Ia mengatakan saat ini kegiatan UN Swissindo telah menyebar ke sejumlah daerah termasuk Bali sehingga pihaknya menekankan agar tidak mudah tergiur dengan penawaran perusahaan itu karena melanggar hukum.
"Karena tidak sesuai dengan mekanisme pelunasan kredit ataupun pembiayaan yang lazim berlaku di perbankan dan lembaga pembiayaan," katanya.
Tongam mengatakan pihaknya telah melaporkan hal tersebut kepada Bareskrim Polri terkait laporan kegiatan perusahaan itu pada 13 September 2016 termasuk meminta UN Swissindo menghentikan kegiatan yang menjanjikan pelunasan kredit.
Pihaknya juga telah menyurati Bareskrim Polri pada 27 September 2016 untuk memanggil UN Swissindo, nasabah dan perbankan.

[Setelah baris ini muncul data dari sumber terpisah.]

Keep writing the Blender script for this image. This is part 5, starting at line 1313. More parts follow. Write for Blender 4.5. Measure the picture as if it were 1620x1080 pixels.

Sementara di Bali, Kepala OJK Regional 8 Bali dan Nusa Tenggara Zulmi sebelumnya menjelaskan bahwa hingga saat ini sudah ada 11 bank umum dan BPR di Bali yang melaporkan bahwa UN Swissindo berupaya mengajak sejumlah debitur mereka untuk tidak melunasi hutang.
Bahkan nasabah BPD Bali di Kabupaten Karangasem berjumlah sekitar empat orang sudah tergiur dengan janji perusahaan itu dengan nilai kredit mencapai dari ratusan juta hingga miliaran rupiah.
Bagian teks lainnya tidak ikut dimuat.